I’m sorry, Goodreads — I should have listened. This book was so, so bad.
“It gets 2 stars only because the protagonist gets what I wanted her to get at the end.” — that’s a Goodreads reviewer’s quote, not one from the book, and I’m repeating it because YES.
Louise Beeston’s seven year old son has gone away to boarding school (against her wishes) due to his incredible vocal talent. She and her husband remain behind, and she’s slowly (and grumpily) losing her mind. She’s fighting with her neighbor, admittedly an asshole, because he plays loud music all evening. And then, in the middle of the night, he quietly plays boys’ choral music through the walls to disturb her. She contacts the noise ordinance people, and while waiting for them to do their thing, begins dreaming of a second home in this eerily quiet community, where everything will be wonderful again.
At first, I really felt bad for Louise. I’m a super light sleeper, and I’m totally that chick in the neighborhood who calls animal control on neighbors who let their dogs bark all night. So I sympathized with her. And she was obviously going through some stuff.
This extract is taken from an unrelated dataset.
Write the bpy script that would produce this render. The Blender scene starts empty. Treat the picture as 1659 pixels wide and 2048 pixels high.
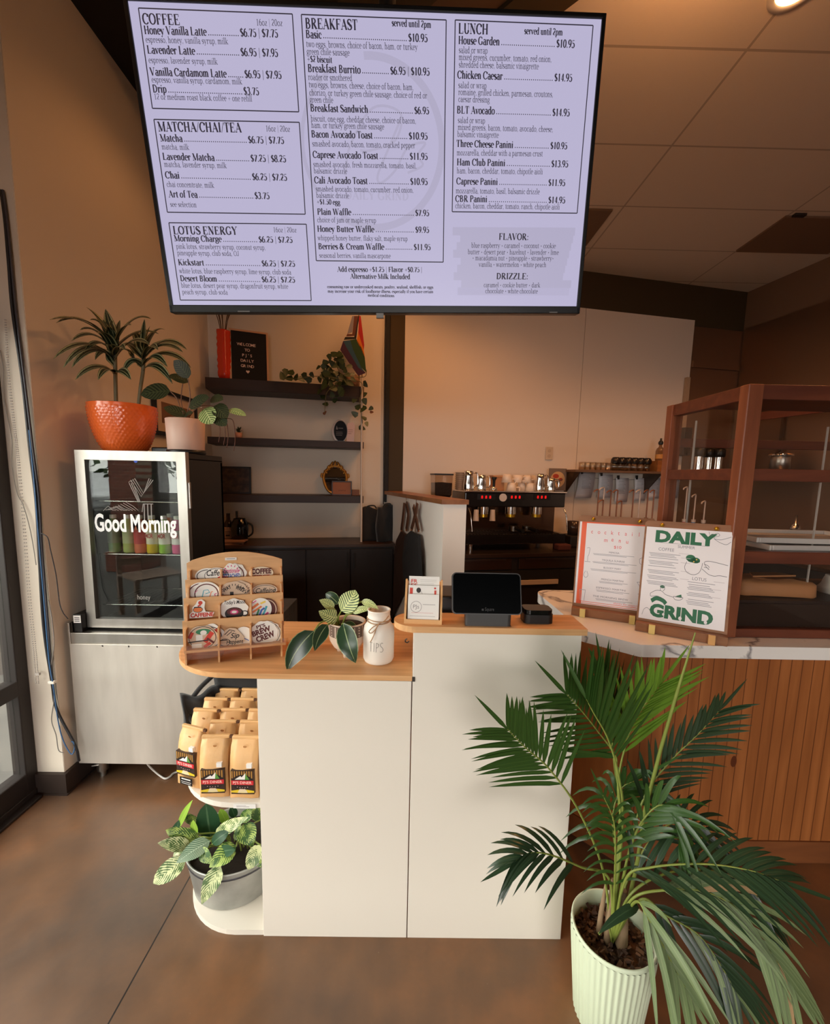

But then she goes NUTS. And here’s the thing about Sophie Hannah novels — usually, there’s really creepy/weird stuff happening throughout, stuff that can only be explained by a supernatural force or something. But then, you get to the end and it turns out that there’s this really rational explanation for it all — unreliable narrator, secret stalker, etc. This book — fuck this book. You get to the end, and it’s like she cranks up the crazy to eleven. And it’s not fun crazy, it’s stupid crazy.
One plus (besides the main character getting hers by the end of the damn thing) — it’s only 280 pages, and I managed to hate-read it in one evening.